En Murcia (España) hay un paraje muy pintoresco en el interior, junto al Río Segura, que se llama Valle de Ricote. Aquella zona fue el último reducto morisco que hubo en España en tiempo de los Reyes Católicos. Y este Valle conserva la fisonomía propia de un oasis. Es muy semejante a las conocidas llanuras de Jericó en Tierra Santa, con sus palmeras, sus árboles frutales, sus paisajes entre montañas, su verdor... Se respira allí una ambiente agradable, hasta el punto que hay un lema, una consigna más bien,  que rige en todos los pueblos del contorno, y que dice así: VIVE LA PAZ DEL VALLE.

                ¿Por qué traigo este tema local a un blog que pretende tratar temas más generales? Sencillamente porque me lo ha sugerido el problema que se está viviendo en otro valle, el Valle de los Caídos, en donde no se está respetando la paz de los muertos, y tampoco de los vivos que allí acuden.

                El Valle de los Caídos hay que sustraerlo de toda controversia política. Tuvo un origen circunstancial, como sabemos. Pretendían con ello fomentar la reconciliación de un pueblo dividido por vivos y muertos. Y terminar definitivamente una contienda sangrienta coronando el monumento funerario con una cruz, símbolo del perdón. Desde ella nos perdonó a todos Cristo, el Hijo de Dios.

                Existen todavía fuertes reminiscencias del que se consideró bando perdedor en la guerra fratricida. Y ese bando, muy localizado en la izquierda política, nunca ha perdonado aquella humillación. No entro en el tema de la dictadura franquista. Ahí hay filón para nunca acabar. Pero no es honesto enseñar a las nuevas generaciones que todo el conflicto comenzó con un militar insurrecto, ocultando que  desde años antes del “alzamiento nacional” en España reinaba el terror. No había libertad para profesar, y menos defender, tu fe o tu ideología. Que por el mero hecho de llevar una sotana, un hábito, ir a Misa los domingos, o comprar un determinado periódico, te quitaban vilmente de en medio. Miles de españoles murieron cruelmente martirizados por los que profesaban un odio visceral a la fe. La situación era insostenible. Ahí está la historia objetiva y los cuerpos del delito. Aquello tenía que explotar de alguna manera, porque era inhumano. Y vino lo que ya sabemos. Y los abusos suscitan más abusos del signo contrario. La violencia engendra violencia.
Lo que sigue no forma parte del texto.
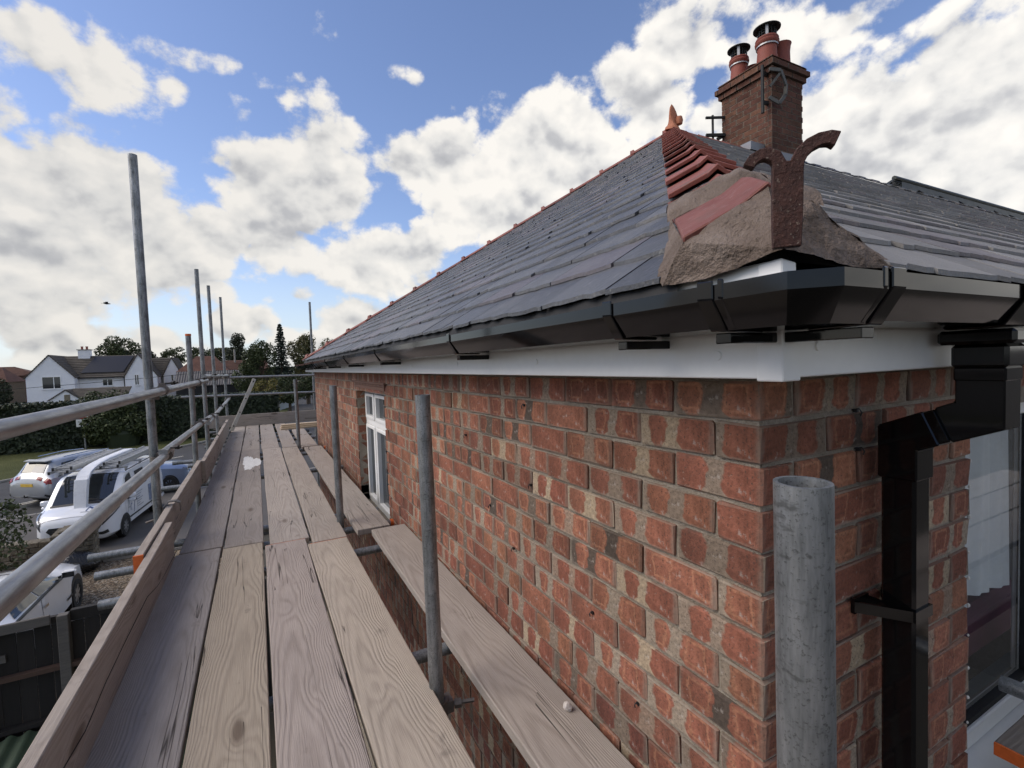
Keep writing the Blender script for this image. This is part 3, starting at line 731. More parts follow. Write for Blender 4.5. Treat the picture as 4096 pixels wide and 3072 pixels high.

                Miles de muertos de ambos bandos. El Valle de los Caídos, de todos los caídos, pretendió aportar un granito de arena a la reconciliación nacional. Y entre las rocas de tan gigantesca obra reposan muchos de los que murieron. La vida los separó, pero la muerte nos nivela a todos. Y allí se hizo una basílica, y se le encomendó a una Comunidad de Monjes, para rezar por todos los difuntos, y también por los vivos.
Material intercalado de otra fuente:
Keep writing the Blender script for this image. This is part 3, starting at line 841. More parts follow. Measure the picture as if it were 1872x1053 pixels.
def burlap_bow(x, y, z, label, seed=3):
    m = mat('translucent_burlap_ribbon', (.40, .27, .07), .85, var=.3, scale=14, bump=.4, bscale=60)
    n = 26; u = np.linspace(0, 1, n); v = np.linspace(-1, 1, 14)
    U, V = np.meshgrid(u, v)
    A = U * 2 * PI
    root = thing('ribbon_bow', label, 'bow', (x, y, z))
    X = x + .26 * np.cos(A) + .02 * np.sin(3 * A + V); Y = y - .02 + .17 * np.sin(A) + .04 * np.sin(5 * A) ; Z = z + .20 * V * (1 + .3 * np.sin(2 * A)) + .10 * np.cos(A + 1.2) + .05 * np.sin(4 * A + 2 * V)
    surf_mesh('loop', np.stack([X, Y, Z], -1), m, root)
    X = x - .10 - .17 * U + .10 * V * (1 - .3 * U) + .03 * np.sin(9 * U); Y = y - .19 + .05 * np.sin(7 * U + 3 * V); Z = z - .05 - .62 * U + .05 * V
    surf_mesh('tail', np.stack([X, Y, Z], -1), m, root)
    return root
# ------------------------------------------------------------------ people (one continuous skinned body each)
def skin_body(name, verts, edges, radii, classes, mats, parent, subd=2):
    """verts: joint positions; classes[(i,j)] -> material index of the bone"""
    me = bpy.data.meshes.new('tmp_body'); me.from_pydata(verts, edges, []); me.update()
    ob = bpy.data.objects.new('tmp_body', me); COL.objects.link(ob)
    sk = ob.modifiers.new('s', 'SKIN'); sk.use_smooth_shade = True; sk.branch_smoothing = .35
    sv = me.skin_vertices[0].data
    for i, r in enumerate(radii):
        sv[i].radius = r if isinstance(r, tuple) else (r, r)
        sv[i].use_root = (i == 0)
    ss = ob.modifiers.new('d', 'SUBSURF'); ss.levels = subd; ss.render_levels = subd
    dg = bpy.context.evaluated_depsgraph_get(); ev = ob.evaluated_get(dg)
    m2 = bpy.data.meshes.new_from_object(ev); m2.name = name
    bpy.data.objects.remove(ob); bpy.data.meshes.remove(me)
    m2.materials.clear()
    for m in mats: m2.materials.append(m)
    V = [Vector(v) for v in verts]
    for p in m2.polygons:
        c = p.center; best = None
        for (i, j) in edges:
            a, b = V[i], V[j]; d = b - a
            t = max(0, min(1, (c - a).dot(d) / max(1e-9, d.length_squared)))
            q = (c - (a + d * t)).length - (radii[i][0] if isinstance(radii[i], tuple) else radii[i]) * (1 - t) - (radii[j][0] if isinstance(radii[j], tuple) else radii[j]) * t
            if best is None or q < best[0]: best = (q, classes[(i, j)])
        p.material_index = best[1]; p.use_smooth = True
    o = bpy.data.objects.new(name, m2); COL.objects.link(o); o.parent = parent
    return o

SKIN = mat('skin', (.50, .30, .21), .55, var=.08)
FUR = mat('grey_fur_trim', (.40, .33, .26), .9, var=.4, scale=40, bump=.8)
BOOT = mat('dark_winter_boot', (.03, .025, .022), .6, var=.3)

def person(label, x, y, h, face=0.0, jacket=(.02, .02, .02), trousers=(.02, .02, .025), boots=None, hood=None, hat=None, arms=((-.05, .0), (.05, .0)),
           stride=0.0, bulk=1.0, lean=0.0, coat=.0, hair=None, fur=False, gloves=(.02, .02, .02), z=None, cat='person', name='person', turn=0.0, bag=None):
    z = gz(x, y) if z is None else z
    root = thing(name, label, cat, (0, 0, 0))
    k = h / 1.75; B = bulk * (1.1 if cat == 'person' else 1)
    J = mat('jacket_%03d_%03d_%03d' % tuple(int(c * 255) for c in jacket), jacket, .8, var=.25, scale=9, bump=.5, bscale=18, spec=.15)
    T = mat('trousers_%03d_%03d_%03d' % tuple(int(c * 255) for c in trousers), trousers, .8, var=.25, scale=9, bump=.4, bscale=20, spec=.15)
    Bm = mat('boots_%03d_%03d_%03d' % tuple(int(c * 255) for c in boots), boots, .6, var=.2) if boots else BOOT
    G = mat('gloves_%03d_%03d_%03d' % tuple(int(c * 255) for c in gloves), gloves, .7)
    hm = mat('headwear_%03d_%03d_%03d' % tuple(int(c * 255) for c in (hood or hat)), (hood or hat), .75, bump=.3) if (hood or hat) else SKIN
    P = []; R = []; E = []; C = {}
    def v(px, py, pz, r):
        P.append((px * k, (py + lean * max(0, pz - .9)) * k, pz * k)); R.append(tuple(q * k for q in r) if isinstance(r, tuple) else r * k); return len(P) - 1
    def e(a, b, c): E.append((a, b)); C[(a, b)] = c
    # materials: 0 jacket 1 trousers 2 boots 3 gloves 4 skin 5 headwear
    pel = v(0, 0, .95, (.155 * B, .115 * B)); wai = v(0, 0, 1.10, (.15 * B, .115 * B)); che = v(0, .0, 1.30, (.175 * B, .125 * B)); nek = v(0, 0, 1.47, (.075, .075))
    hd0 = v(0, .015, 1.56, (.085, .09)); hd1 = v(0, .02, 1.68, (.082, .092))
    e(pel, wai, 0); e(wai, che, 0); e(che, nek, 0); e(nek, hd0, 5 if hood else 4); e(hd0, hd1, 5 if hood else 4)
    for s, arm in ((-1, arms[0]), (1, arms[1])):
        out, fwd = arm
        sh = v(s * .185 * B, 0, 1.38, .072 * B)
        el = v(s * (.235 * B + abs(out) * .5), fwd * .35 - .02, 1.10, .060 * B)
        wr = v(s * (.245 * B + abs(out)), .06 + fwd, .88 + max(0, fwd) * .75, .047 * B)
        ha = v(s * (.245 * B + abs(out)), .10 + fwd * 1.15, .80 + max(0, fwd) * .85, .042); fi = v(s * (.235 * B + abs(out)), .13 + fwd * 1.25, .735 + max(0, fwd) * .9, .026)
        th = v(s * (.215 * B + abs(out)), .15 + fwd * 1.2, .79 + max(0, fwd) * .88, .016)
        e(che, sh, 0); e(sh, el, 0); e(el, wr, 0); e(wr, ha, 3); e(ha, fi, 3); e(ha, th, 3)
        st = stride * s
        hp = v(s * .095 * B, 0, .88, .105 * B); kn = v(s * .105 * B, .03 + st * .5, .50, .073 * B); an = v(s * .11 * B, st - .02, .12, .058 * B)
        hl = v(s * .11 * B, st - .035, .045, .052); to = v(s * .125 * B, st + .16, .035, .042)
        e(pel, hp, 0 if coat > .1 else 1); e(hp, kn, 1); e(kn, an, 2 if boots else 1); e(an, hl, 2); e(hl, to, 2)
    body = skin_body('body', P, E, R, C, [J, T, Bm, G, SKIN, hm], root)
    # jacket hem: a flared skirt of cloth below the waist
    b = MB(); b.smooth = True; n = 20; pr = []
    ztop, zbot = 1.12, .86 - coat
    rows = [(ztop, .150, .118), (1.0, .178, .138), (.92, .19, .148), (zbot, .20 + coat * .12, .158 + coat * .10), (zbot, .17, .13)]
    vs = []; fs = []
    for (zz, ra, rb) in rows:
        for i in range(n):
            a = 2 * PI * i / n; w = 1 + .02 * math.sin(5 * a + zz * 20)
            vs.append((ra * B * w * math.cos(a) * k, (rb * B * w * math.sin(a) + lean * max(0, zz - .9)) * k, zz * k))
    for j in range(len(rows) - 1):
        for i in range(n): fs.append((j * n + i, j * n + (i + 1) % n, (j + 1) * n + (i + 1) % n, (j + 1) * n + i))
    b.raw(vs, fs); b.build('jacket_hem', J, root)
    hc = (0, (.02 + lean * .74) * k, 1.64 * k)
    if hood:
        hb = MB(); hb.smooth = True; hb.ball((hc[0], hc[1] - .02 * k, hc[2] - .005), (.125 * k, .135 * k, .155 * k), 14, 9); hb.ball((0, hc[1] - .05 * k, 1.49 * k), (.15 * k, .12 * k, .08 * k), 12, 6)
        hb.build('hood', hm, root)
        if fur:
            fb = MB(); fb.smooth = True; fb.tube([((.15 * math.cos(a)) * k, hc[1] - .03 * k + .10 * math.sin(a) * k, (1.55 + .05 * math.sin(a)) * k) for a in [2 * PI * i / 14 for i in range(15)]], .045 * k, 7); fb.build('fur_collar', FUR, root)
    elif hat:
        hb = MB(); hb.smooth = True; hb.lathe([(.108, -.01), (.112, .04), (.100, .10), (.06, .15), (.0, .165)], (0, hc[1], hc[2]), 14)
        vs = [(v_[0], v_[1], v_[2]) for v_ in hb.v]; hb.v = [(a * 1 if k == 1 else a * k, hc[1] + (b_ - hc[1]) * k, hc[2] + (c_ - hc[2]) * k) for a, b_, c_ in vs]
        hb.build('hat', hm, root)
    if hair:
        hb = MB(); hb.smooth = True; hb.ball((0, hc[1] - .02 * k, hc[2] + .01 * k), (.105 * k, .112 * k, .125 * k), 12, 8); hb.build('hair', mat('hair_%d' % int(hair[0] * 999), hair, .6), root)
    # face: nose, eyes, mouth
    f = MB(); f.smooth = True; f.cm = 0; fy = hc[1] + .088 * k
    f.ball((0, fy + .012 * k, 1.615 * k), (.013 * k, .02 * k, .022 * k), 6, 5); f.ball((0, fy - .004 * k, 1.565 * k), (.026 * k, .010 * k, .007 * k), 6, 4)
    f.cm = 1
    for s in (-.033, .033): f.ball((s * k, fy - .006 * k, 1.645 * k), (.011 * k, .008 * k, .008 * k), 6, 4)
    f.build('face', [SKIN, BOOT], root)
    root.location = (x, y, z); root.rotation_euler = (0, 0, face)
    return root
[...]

                Pero me da la impresión que lo que a muchos estorba no es la basílica, ni la cruz, ni las Misas que allí se puedan celebrar, sino las tumbas de dos enterramientos: la de Franco y la de José Antonio. Comprendo que los que todavía se sientan “vencidos” le repela todo lo que le recuerde sus malos momentos. Pero pienso que hemos de asumir los datos históricos con grandeza de ánimo, y olvidar los rencores.

            Yo nací después de la guerra civil. Todo lo que ocurrió entes y en ella lo sé por la historia y por lo que me han contado. No soy franquista ni falangista. Soy sencillamente un sacerdote católico. Pero comprendo que los sacerdotes, religiosos y cristianos corrientes que se veían perseguidos, que contemplaban con estupor los incendios de los lugares sagrados, las profanaciones de las tumbas, y siempre esperando que les llegara a ellos el turno, cuando ven que alguien, en este caso Franco con su ejército, viene a echarles una mano, se agarraran a ella con emoción y agradecimiento. Otra cosa es lo que pudo venir después con las connivencias poco recomendables, pero que, gracias a Dios, se superaron. Hoy también se dan algunos casos de connivencias de militantes de izquierdas con cierto clero, y se aprovechan de ello.

            Dejemos las cosas como están, respetemos la historia, evitemos que haya más caídos, que los monjes puedan seguir celebrando la Misa y los fieles asistiendo tranquilamente a ella. Y sin tan malos fueron algunos de los que allí están enterrados, que ofrezcan las Misas por sus almas, que tal vez lo necesiten. Hay problemas más graves que solucionar en nuestra España de hoy.